Tuesday, October 30 (Still in Osprey Marina –
Socastee): We had all good intentions of
getting up this morning and heading to Georgetown by way of the Waccamaw River
which is supposed to be one of the prettiest parts of the waterway. However, we got up late (due to entertaining
the night before – yep – got to use those crackers), it was windy, gray and
cold, we hemmed and hawed, and finally decided that it would be a very good
idea to stay right where we were for another day. It turned out to be an advantageous decision
as we accomplished a lot of mundane stuff (like defrost the refrigerator) and
made plans and preparations for the rest of the week.

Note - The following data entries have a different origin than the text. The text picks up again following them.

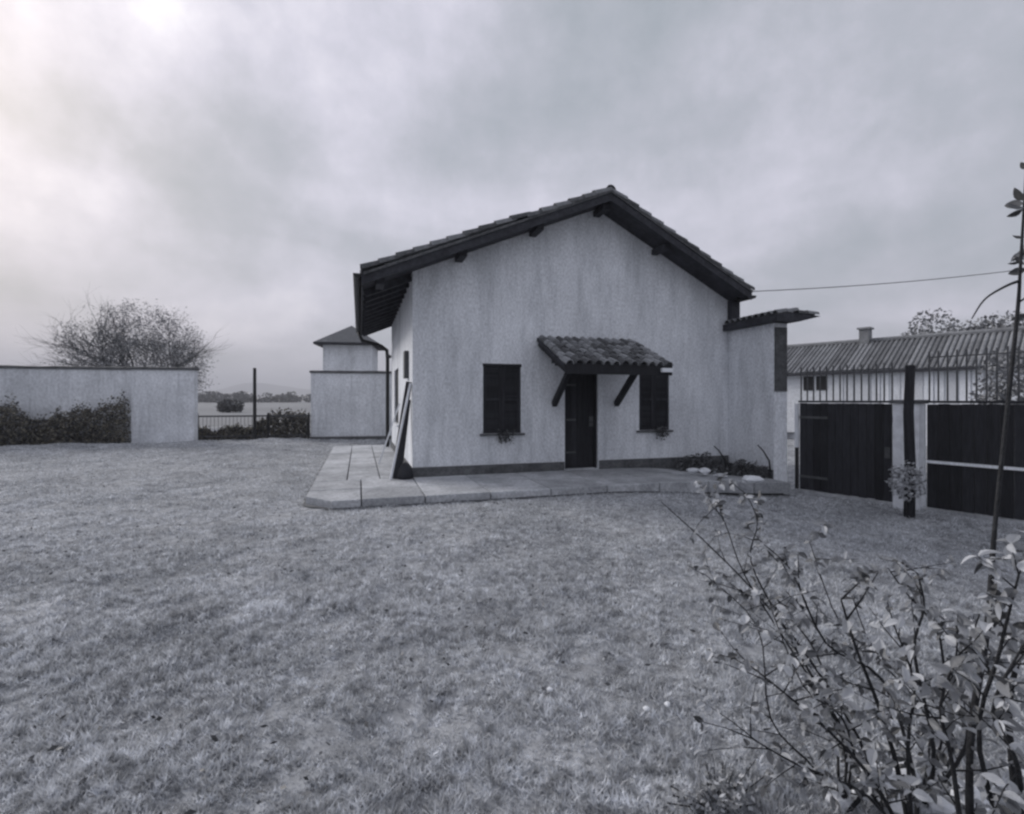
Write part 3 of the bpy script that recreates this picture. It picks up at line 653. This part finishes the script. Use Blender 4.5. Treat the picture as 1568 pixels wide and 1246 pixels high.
# ------------------------------------------------------------------ things leaning at the left corner of the house
def hp(t, v, z): return HSm @ Vector((t, v, z))
MBp = MB(); a = W(598, 735, 9.25); a.z = .108; b = hp(-.03, .1, 1.92)
tag(MB().tube([a, b], .024, 8).build('white_pole', M['white']), 'slim white pole leaning on the left corner of the house', 'pole')
lb = empty('leaning_planks', (0, 0, 0), label='dark planks leaning against the house wall behind the white pole', cat='planks')
for k, (dt, dz, wd) in enumerate(((0, 0, .12), (.11, -.35, .10))):
    MB().beam(hp(-.36 + dt, -.10 + k * .16, .112), hp(-.05, .16 + k * .2, 1.95 + dz), wd, .03, (.3, -.9, .2)).build('plank', M['darkwood'], lb)
bk = hp(-.16, -.13, 0)
sk = MB(); sk.tube([(0, 0, .107), (0, 0, .13), (.01, 0, .25), (0, .01, .36), (-.02, 0, .40)], [.13, .16, .15, .09, .04], 9)
o = sk.build('dark_sack', M['darkwood'], smooth=True); o.location = (bk.x, bk.y, 0); tag(o, 'dark lumpy sack at the foot of the leaning planks', 'sack')
st_ = MB().beam(hp(-.75, 1.35, .9), hp(-.02, 2.6, 1.65), .05, .03)
tag(MB().tube([hp(-.55, 2.2, .108), hp(-.03, 2.9, 1.5)], .02, 6).build('pale_cane', M['stone']), 'thin pale cane leaning on the side wall left of the planks', 'cane')

# dried plants hanging from the window sills
def small_plant(name, x, y, z, wd, h, n, size, label, m, seed, group=None, droop=.0):
    rr = random.Random(seed); e = empty(name, (x, y, z), A, label=label, cat='plant', group=group); st = MB(); P = []
    for k in range(n):
        a_ = rr.uniform(0, 6.28); l_ = h * rr.uniform(.5, 1); q = Vector((math.cos(a_) * wd / 2 * rr.random(), math.sin(a_) * wd / 4 * rr.random(), 0))
        tip = q * 1.5 + Vector((0, 0, l_)); mid = q * .8 + Vector((0, 0, l_ * .5))
        if droop: tip = Vector((q.x * 1.2, -.10 - .05 * rr.random(), -l_)); mid = Vector((q.x, -.08, .05))
        st.tube([q * .3, mid, tip], [.0035, .003, .002] if not droop else [.006, .005, .003], 4)
        for _ in range(10 if droop else 26): P.append(mid.lerp(tip, rr.random())[:])
    st.build('stem', M['bark'], e); P = np.array(P); P += nrs.normal(size=P.shape) * size * .4
    tag(fastmesh('leaves', leafquads(P, np.full(len(P), size)), 4, M[m], e), kind='stuff'); return e
for tt, lbl in ((1.82, 'dark dried plant drooping over the sill of the left window'), (5.42, 'dark dried plant drooping over the sill of the right window')):
    p = hp(tt, -.02, .925); small_plant('dried_plant', p.x, p.y, p.z, .36, .20, 16, .06, lbl, 'leafdark', int(tt * 10), 'dried plants on window sills', droop=1)

# pruned twigs and pale stones by the capped wall
def shrubline(t0, v0, t1, v1, n, h, label):
    a_, b_ = hp(t0, v0, 0), hp(t1, v1, 0); e = empty('low_shrub', (a_.x, a_.y, .1), math.atan2(b_.y - a_.y, b_.x - a_.x), label=label, cat='shrub'); Lh = (b_ - a_).length
    s = nrs.rand(n) * Lh; y = nrs.normal(size=n) * .10; z = nrs.rand(n) * h * (.5 + vnoise(s * 3, s * 0)) - .05 - .12 * s / Lh
    tag(fastmesh('foliage', leafquads(np.stack([s, y, z], 1), np.full(n, .06)), 4, M['leafdark'], e), kind='stuff')
    st = MB()
    for k in range(26):
        q = rnd.uniform(0, Lh * .9); st.tube([(q, rnd.uniform(-.1, .1), -.02), (q + rnd.uniform(-.2, .35), rnd.uniform(-.12, .12), h * rnd.uniform(.3, .9))], [.009, .004], 4)
    for q, tw in ((.9, .5), (1.75, .55)): st.tube([(q + .12, 0, 0), (q + .1, 0, tw * .4), (q - .02, 0, tw * .8), (q - .12, 0, tw)], [.02, .018, .015, .012], 5)
    tag(st.build('stems', M['bark'], e), kind='stuff'); return e
shrubline(5.75, -.25, 7.2, -1.35, 2600, .30, 'low tangle of dark pruned shrub along the wall beside the capped gate wall')
for k, (px_, py_, wd, lbl) in enumerate(((1062, 722, .10, 'small pale stone at the left end of the pruned shrub'), (1079, 724, .14, 'larger pale stone lying before the pruned shrub'), (1103, 731, .11, 'rounded pale stone in the middle of the stone row by the shrub'), (1152, 738, .15, 'whitest stone at the pavement corner by the capped wall'))):
    Yy = 1.49 * F / (py_ - HY); p = W(px_, py_, Yy)
    o = MB().rock((0, 0, 0), wd, 30 + k, .5).build('pale_stone', M['stone' if k != 2 else 'concrete']); o.location = (p.x, p.y, .106 + wd * .35); o.scale = (1.4, .9, 1); o.rotation_euler.z = k
    tag(o, lbl, 'stone', 'pale stones beside the pruned shrub')

# ------------------------------------------------------------------ foreground rose bush and tall cane plant
def leafmesh(name, m, s=.045, seed=0):
    rr = random.Random(seed); w_ = rr.uniform(.21, .33); c = rr.uniform(.06, .2)
    us = (.12, .3, .52, .74, .9); ws = (.5, .93, 1.0, .72, .36); bend = rr.uniform(-.45, .15)
    pts = [(0, 0, 0)] + [(u, 0, bend * u * u) for u in us] + [(1, 0, bend)]
    pts += [(u, w_ * k_, c * k_ + bend * u * u) for u, k_ in zip(us, ws)] + [(u, -w_ * k_, c * k_ + bend * u * u) for u, k_ in zip(us, ws)]
    fs = [(0, 1, 7), (0, 12, 1), (5, 6, 11), (5, 16, 6)] + [(k + 1, k + 2, k + 8, k + 7) for k in range(4)] + [(k + 1, k + 12, k + 13, k + 2) for k in range(4)]
    me = bpy.data.meshes.new(name); me.from_pydata([(x * s, y * s, z * s) for x, y, z in pts], [], fs); me.materials.append(m)
    me.polygons.foreach_set('use_smooth', [True] * 12); return me
LM = [leafmesh('leaf', M['leaf'], .05, k) for k in range(3)] + [leafmesh('leaf', M['leafdark'], .048, 5), leafmesh('leaf', M['leaf'], .05, 9)]
LMV = [mesh_vf(l) for l in LM]
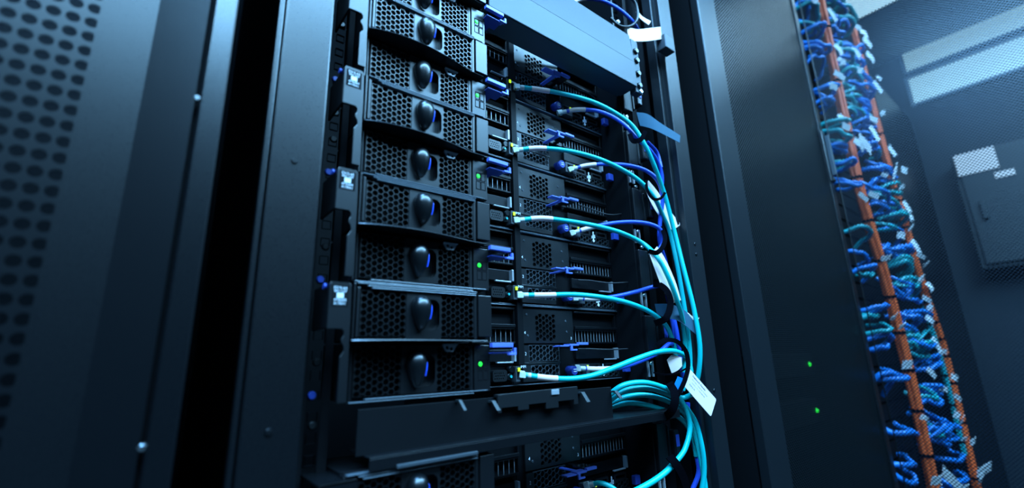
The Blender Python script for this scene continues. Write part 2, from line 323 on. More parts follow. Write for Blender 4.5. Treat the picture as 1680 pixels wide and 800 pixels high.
# ------------------------------------------------------------------ server modules
U = 88.9
def egg(x, z, y):
    n, mm = 20, 14; vs = []; rx, rzt, rzb, d = 8.8, 11, 17.5, 9.5
    for i in range(mm+1):
        th = PI*i/mm; zz = math.cos(th)
        for k in range(n):
            ph = 2*PI*k/n; s = max(0.0, math.sin(th))**0.78
            tap = 1.0 if zz > 0 else 1-0.34*(-zz)
            X = rx*s*math.cos(ph)*tap; Y = -d*s*max(0, math.sin(ph)) + 2*s*max(0, -math.sin(ph))
            Z = (rzt if zz > 0 else rzb)*zz
            if X > 7.0: X = 7.0
            vs.append((x+X, y+Y, z+3.2+Z))
    fs = [(i*n+k, i*n+(k+1)%n, (i+1)*n+(k+1)%n, (i+1)*n+k) for i in range(mm) for k in range(n)]
    return MB().add(vs, fs, True)
def module(kind):
    """one bezel module 126 mm wide; upper ones stand proud and carry the lip, lower ones the lamps"""
    up = kind == 'upper'; zo = 44.5 if up else 0.0; y = 0.0 if up else 6.5
    t = thing('server_front_module', 'x', 'server module')
    hz0, hz1 = (3.4, 37.4) if up else (4.4, 40.5)
    b = MB(); b.box(0.5, 125.5, y+9, 69, 1.0, 43.2); b.build('housing', 'deep', t)
    MB().box(-0.5, 1.0, y, y+9, 1.2, 42.6).build('bezel_side', 'bezel', t, 0.4)
    MB().box(2.2 if up else 1.9, 4.2 if up else 2.9, y-0.4 if up else y+0.5, y+6, 2.4, 39.5).build('side_bar', 'bezel', t, 0.4)
    gp = MB(); gp.box(1.0, 5.3, y+3.5, y+8.5, 1.2, 42.4); gp.box(1.0, 110, y+4.6, y+8.8, 38.6 if up else 0.2, 43.6 if up else 4.0); gp.build('dark_backing', 'panelgap', t)  # dark strips put gap shade behind the bars and ribs
    MB().box(107.4, 110.2, y+1, y+9, 1.2, 41.5).build('bezel_divider', 'bezel', t, 0.5)
    gr = MB(); gr.box(110.25, 111.1, y+2, y+9, 1.4, 41.4); gr.build('shadow_gap', 'panelgap', t)  # black strip standing in for the shade of this gap
    for (x0, x1) in ((5.6, 42.3), (74.4, 107.0)):
        grille(x0, x1, hz0, hz1, 5.2, 0.62, y+1.6, y+4.4, 0.2).build('honeycomb_grille', 'bezel', t)
    hole = rrect(50, 72.6, 8.5, 33.5, 6)
    MB().plate([(42.5, 1.8 if up else 3.8), (74.2, 1.8 if up else 3.8), (74.2, 38.2 if up else 41.0), (42.5, 38.2 if up else 41.0)], [hole], y+0.8, y+4).build('handle_plate', 'bezel', t)
    n = len(hole); rc = MB(); rc.add([(p[0], y+1.2, p[1]) for p in hole]+[(p[0], y+8.6, p[1]) for p in hole], [(i, (i+1) % n, (i+1) % n+n, i+n) for i in range(n)]+[tuple(range(n, 2*n))])
    rc.build('handle_recess', 'bezel', t)
    e = egg(54.6, 22.0 if up else 22.6, y-0.5).build('release_handle', 'gloss', t)
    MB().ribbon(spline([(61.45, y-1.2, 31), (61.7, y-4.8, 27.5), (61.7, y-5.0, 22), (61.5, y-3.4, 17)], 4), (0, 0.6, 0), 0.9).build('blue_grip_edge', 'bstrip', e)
    rb = MB()
    for (a_, b_, c_, z_) in (((13, 108.5, -1.2, 38.9), (10, 109, -0.8, 40.6), (2, 110, -0.4, 42.3)) if up else ((2, 110, -0.6, 0.2), (14, 124, -1.2, 2.0))):
        MB().box(a_, b_, y+c_, y+8, z_, z_+0.75).build('trim_rib', 'rib', t, 0.25)
    if up:
        # curved lip along the foot of the upper module
        N = 24; prof = []
        for i in range(N+1):
            x = -0.5+i/N*121; s = i/N; yy = -1.0-8.6*math.sin(PI*min(1, s*1.15)**0.8)*(1 if s < 0.87 else 1)
            if s > 0.95: yy = -0.2
            prof.append((x, min(yy, -0.8)))
        vs = []; 
        for (x, yy) in prof: vs += [(x, yy, -0.4), (x, yy+0.8, 0.7), (x, y+9, 1.4), (x, y+9, -0.4)]
        fs = [(i*4+k, i*4+(k+1)%4, (i+1)*4+(k+1)%4, (i+1)*4+k) for i in range(N) for k in range(4)]+[(0,1,2,3), (N*4+3, N*4+2, N*4+1, N*4)]
        MB().add(vs, fs).build('lower_lip', 'bezel', t)
        MB().box(111.4, 125.6, y-0.2, y+9, 3.4, 40.0).build('end_block', 'bezel', t, 0.5)
    else:
        eb = MB().box(110.6, 127.6, y-0.4, y+9, 1.5, 41.0).build('lamp_panel', 'bezel', t, 0.5)
        for i, (px, pz) in enumerate(((114.4, 20.4), (120.2, 20.4), (114.4, 11.2), (120.2, 11.2))):
            o = MB(); o.plate([(px-0.2, pz-0.2), (px+5.2, pz-0.2), (px+5.2, pz+8.2), (px-0.2, pz+8.2)], [[(px+0.35, pz+0.35), (px+4.65, pz+0.35), (px+4.65, pz+7.65), (px+0.35, pz+7.65)]], y-0.7, y-0.3)
            w_ = o.build('lamp_window', 'panelgap', eb)
            if i == 0: MB().cyl((px+2.5, y-0.5, pz+4.3), (0, -1, 0), 2.1, 0.8, 14, 1.6).build('green_lamp', 'led', w_)
        tb = MB(); tb.plate([(79, 41), (82.5, 35.6), (89.5, 35.6), (93, 41)], [[(83.5+1.6*math.cos(PI/3*i), 39+1.6*math.sin(PI/3*i)) for i in range(6)], [(87.6+1.6*math.cos(PI/3*i), 38+1.6*math.sin(PI/3*i)) for i in range(6)]], y-0.2, y+1.3)
        tb.box(79, 93.6, y-1.2, y+1.3, 41.2, 42.0)
        tb.build('latch_tab', 'steel', t)  # pale steel puts the tab's lit look into its colour
    return t
NAMES = ['bottom', 'fourth', 'third', 'second', 'top']
ORD = ['fifth server down', 'fourth server down', 'third server down', 'second server down', 'topmost server']
BASES = [0, U, 2*U, 3*U, 4*U, -1.5*U]
ORD.append('dark lowest server')
upr, lwr = module('upper'), module('lower')
for i, z in enumerate(BASES):
    for proto, dz, word, feat in ((upr, 44.5, 'upper', 'plain grey end block'), (lwr, 0, 'lower', 'green lamp')):
        o = proto if i == 0 else copy_tree(proto)
        o.location = (0, 0, (z+dz)*S)
        o['label'] = '%s front module with honeycomb grille and %s on the %s' % (word, feat, ORD[i]); o['group'] = 'honeycomb front modules of the servers'

# ------------------------------------------------------------------ labelled latch brackets on the left
def bracket():
    t = thing('latch_bracket', 'x', 'bracket')
    P = [(-19.6, 84.5), (-19.6, 52.4), (-9.4, 52.4), (-7.6, 50.5), (-7.6, 48), (-9, 45.5), (-9, 43), (-7.4, 40.5), (-6.8, 37), (-9.4, 33), (-9.4, 1.8), (-3.2, 1.8), (-3.2, 60), (-3.8, 84.5), (-5, 86), (-18.4, 86)]
    b = MB(); b.plate(P, [], -4, -1.5); b.box(-19.6, -17.8, -1.5, 34, 53, 85); b.build('bracket_plate', 'bezel', t, 0.4)
    l = MB().box(-18, -5.6, -4.25, -4.0, 68.5, 83.5).build('label_plate', 'panelgap', t)
    for k, (s, z, sz) in enumerate((('E315-63', 81.6, 2.9), ('REV G47', 79.2, 2.4), ('4TRAM', 72.8, 2.8), ('A17EX1', 70.3, 2.6))):
        text(s, sz, 'white', l, (-11.8, -4.32, z))
    MB().box(-14.2, -9.4, -4.45, -4.26, 74.4, 78.0).build('blank_sticker', 'white', l)
    MB().cyl((-20.5, 2, 83), (-1, 0, 0), 2.2, 1.8, 12).build('blue_stud', 'navy', t)
    return t
bk0 = bracket()
for i, z in enumerate([0, U, 2*U, 3*U, 4*U]):
    o = bk0 if i == 0 else copy_tree(bk0); o.location = (0, 0, z*S)
    o['label'] = 'notched bracket with a small white printed label left of the %s' % ORD[i]; o['group'] = 'latch brackets left of the servers'

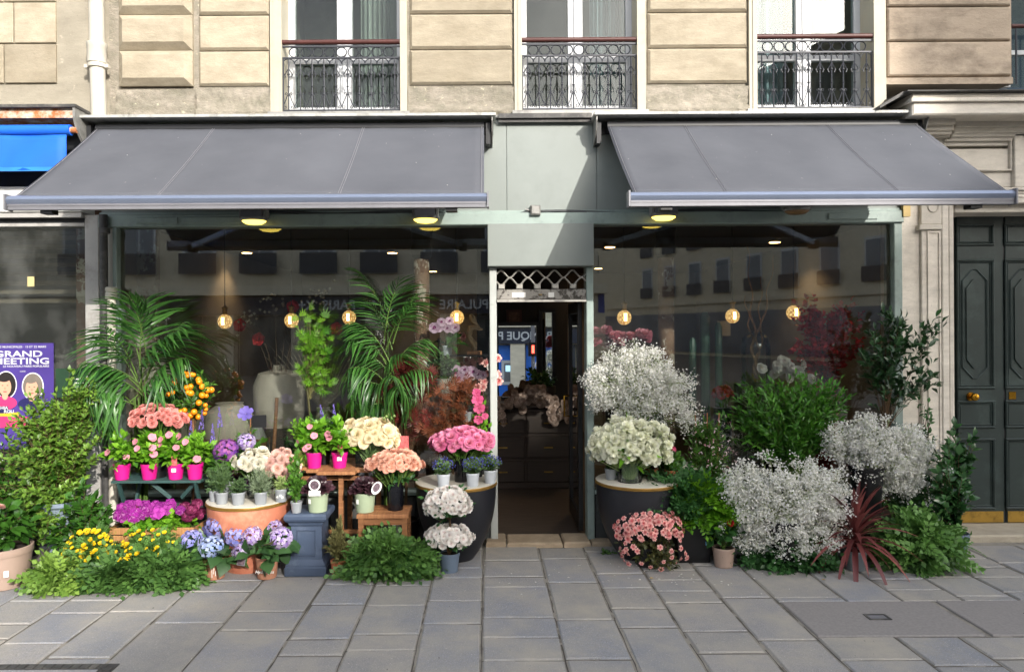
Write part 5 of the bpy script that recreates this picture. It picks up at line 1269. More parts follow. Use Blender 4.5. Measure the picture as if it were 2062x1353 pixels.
# ---- pink pots with dipladenia
def dipla(u,v,y,label,zt,nf=4,tag_=False):
    o,k=plant('dipladenia',label,'potted plant',u,v,y,'dipladenia in pink pots'); o.location.z=zt+.001
    put('pot',potm('pk',pm_pink,.066,.125,taper=.76),o)
    bush(o,[G['bright'],G['stem']],(0,0,.11),[((rng.normal(0,.01),0,.235),(.125,.1,.13),1)],44,6,leaf_t(.3,.12,.08),.068,.003,.35,.9,.35)
    for i in range(nf):
        a=rng.uniform(-2.8,-.3); put('flower',F['dip'],o,(.11*math.cos(a),.1*math.sin(a),.22+rng.uniform(-.06,.15)),dir_rot((math.cos(a)*.6,-.8,.4)),rng.uniform(.55,.75))
    if tag_: tagcard(o,.02,-.072,.155,.042,.075,.1,'plant_tag',printm); tagcard(o,.012,-.066,.08,.035,.03,.1)
    return o
for u,lab,nf,tg in ((246,'leftmost pink pot of dipladenia on the green table',2,0),(301,'second pink pot of dipladenia from the left on the green table',6,0),(354,'pink pot of dipladenia with a flower tag and barcode',4,1),(393,'rightmost pink pot of dipladenia on the green table',4,0)): dipla(u,964,-.55,lab,TZ,nf,tg)
for u,lab,nf,tg in ((633,'pink pot of dipladenia at the left of the wooden table',5,0),(684,'pink pot of dipladenia with tag on the wooden table',2,1)): dipla(u,942,-.52,lab,WZ,nf,tg)
# ---- geraniums in the crate (parts of crate)
bush(cr,[G['bright'],G['stem']],(0,0,.08),[((0,-.05,.13),(.33,.16,.09),1)],130,7,ROUND,.05,.002,.5,.9,.2)
for i in range(34):
    x_=rng.uniform(-.32,.22); put('geranium_head',GM1,cr,(x_,rng.uniform(-.17,.04),.235+rng.uniform(-.035,.04)),dir_rot((rng.normal(0,.45),-.7,.7+rng.normal(0,.3))),rng.uniform(.55,1.0))
for i in range(9):
    x_=rng.uniform(.2,.33) if i<7 else -.2; put('geranium_head',GM2,cr,(x_,rng.uniform(-.17,0),.22+rng.uniform(-.03,.06)),dir_rot((rng.normal(0,.3),-.7,.7)),rng.uniform(.8,1.1))
# ---- yellow flowers
for u,v,lab,nf,w_ in ((183,1150,'yellow flowered plant in a terracotta pot, the left one',62,.15),(300,1150,'yellow flowered plant in a terracotta pot, the sparser right one',34,.2)):
    o,k=plant('yellow_daisy_plant',lab,'potted plant',u,v,-.93,'yellow flowered plants'); o.location.z=.003
    put('pot',potm('tc',M['terracotta'],.065,.12),o)
    bush(o,[G['fern'],G['stem']],(0,0,.1),[((.0,0,.21),(w_,.14,.14),1)],120,6,FERN,.07,.002,.4,.8,.3)
    for i in range(nf):
        d=norm(rng.normal(0,1,3)); d[2]=abs(d[2]); d[1]=-abs(d[1]); put('flower',F['daisy'],o,(d[0]*(w_+.04),d[1]*.14,.2+d[2]*.2-.02),dir_rot((d[0]*.4,-.6,.8)),rng.uniform(.6,.95))
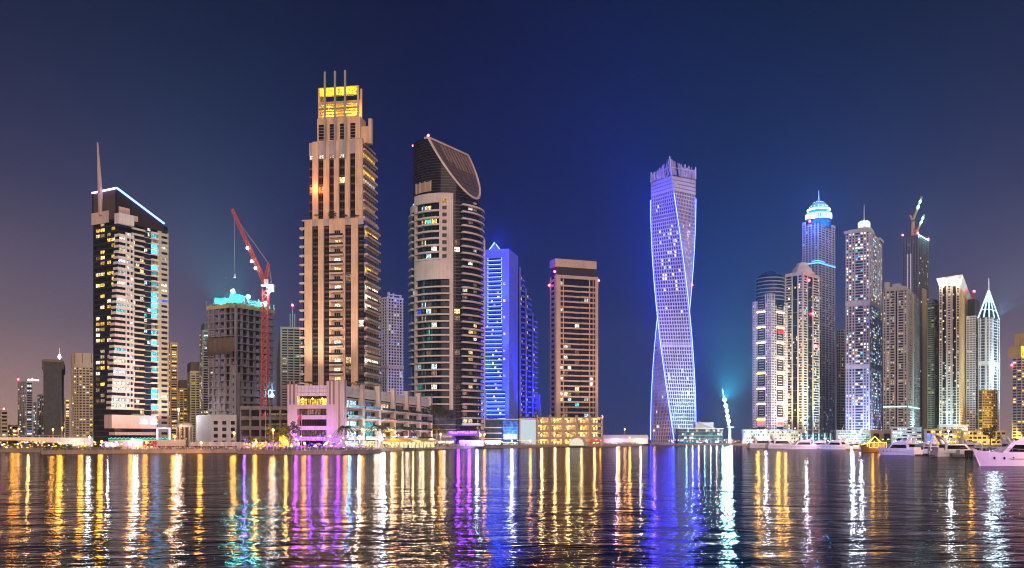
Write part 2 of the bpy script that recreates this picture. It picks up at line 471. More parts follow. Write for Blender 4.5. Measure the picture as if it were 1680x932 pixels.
# railing along the near promenade, one length per stretch
rail_pts = west_edge[2:]
for (ax, ay), (bx, by) in zip(rail_pts, rail_pts[1:]):
    b = MB(); L = math.hypot(bx - ax, by - ay); n = max(1, int(L / 3.0))
    a = Vector((ax, ay + 1.2, 0)); c = Vector((bx, by + 1.2, 0))
    for i in range(n + 1):
        p = a.lerp(c, i / n); b.bar((p.x, p.y, LAND), (p.x, p.y, LAND + 1.25), .16)
    for h in (.45, .8, 1.22): b.bar((a.x, a.y, LAND + h), (c.x, c.y, LAND + h), .09)
    if ay > 700: continue
    mid = (a + c) / 2
    px = CX + F * mid.x / mid.y
    where = 'left of the parked cars' if px < 230 else 'in front of the parked cars' if px < 380 else 'at the step in the quay' if px < 392 else 'in front of the dark trees' if px < 450 else 'before the purple-lit terrace' if px < 530 else 'on the quay bend by the palms' if px < 590 else 'at the rounded quay end' if px < 615 else 'beside the quay step' if px < 626 else 'in front of the balcony block wing' if px < 700 else 'in front of the round tower foot' if px < 850 else 'along the garage front'
    o = b.obj('promenade_railing', [STEEL]); prop(o, 'metal waterfront railing with slim posts ' + where, 'railing', 'railings along the promenade')

# bridge on the far left
br = thing('road_bridge', 'low pale road bridge with curved soffit over the channel', 'bridge', (0, 0, 0))
Yb = 520
n = 28; top = []; bot = []
for i in range(n + 1):
    px = -260 + i * (415 / n); t = (px - 0) / 150.0
    top.append((X(px, Yb), Z(718.5 - .8 * math.sin(min(1, max(0, (px + 200) / 340)) * math.pi), Yb)))
    d = 4.0 + 7 * max(0, min(1, (px - 10) / 140)) ** 1.6 + 3 * max(0, min(1, (-60 - px) / 120))
    bot.append((X(px, Yb), Z(723 + 10.5 * max(0, min(1, (px - 10) / 140)) ** 1.6 + 7 * max(0, min(1, (-60 - px) / 120)), Yb)))
b = MB(); k = 0
v = []
for (x, zt), (_, zb) in zip(top, bot): v += [(x, Yb, zt), (x, Yb, zb), (x, Yb + 22, zt), (x, Yb + 22, zb)]
f = []
for i in range(n):
    a = i * 4; c = a + 4
    f += [(a, a + 1, c + 1, c), (a + 2, c + 2, c + 3, a + 3), (a, c, c + 2, a + 2), (a + 1, a + 3, c + 3, c + 1)]
link('deck_web', mesh('deck_web', v, f, MAT('bridge_web_shade', (.20, .145, .115))), br)  # brown stands for the shade below the fascia, put into the web colour
vf = []; ff = []
for i, ((x, zt_), (_, zb_)) in enumerate(zip(top, bot)):
    zm = max(zb_ + .3, zt_ - 2.3 - max(0, (i - 17)) * .42)
    vf += [(x, Yb - .9, zt_ + .1), (x, Yb - .9, zm), (x, Yb - .02, zt_ + .1), (x, Yb - .02, zm)]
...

First thing was to contact family and friends
as to how they survived “Sandy,” and, thankfully, it seems everyone (including
relatives in New York) came out relatively unscathed.
So, after
breakfast (it seems we managed to wolf down all the sweet rolls the marina gave
us in their “welcome” package when we pulled in yesterday) Bob sat down and
planned the itinerary for next week. We
made marina reservations and planned potential anchorages. We decided not to stop in Charleston. We’ve been there many times, and we will have
the best tide and current conditions to go through Elliott Cut if we bypass
Charleston.
All of this
planning makes one very hungry and there is an Italian restaurant in the Town
of Socastee that will come to the marina and pick you up. After you have lunch, you can go grocery
shopping, and then the restaurant will bring you back to your boat. So that was our next plan.
It’s
amazing, but we met a couple in the restaurant who used to live in Prince
Georges County, Maryland, until they moved to Socastee. I wanted to ask them how they came to move to
this town (I mean it’s not like it’s one of Businessweek Magazine’s Best Towns
To Live In), but I figured that was none of my business and let it go at that.
Socastee is
a Native American name referred to as “Sawkastee” in a 1711 land grant. I read the history of this place, and apart
from finding nice people in the restaurant and grocery store, can’t for the
life of me find anything terribly interesting or historic about the place that
would make one want to pull up stakes and settle here. In 1875 they had a tar kiln, and I guess it
became a center for trade around this time because of the turpentine industry. Hmmm…sure makes me want to move here…
Once we got
back to the boat, the cat was feeling adventurous and looked outside, and Bob
and I played cards. Right now, it’s
getting warmer, the sun is shining - on to Georgetown tomorrow.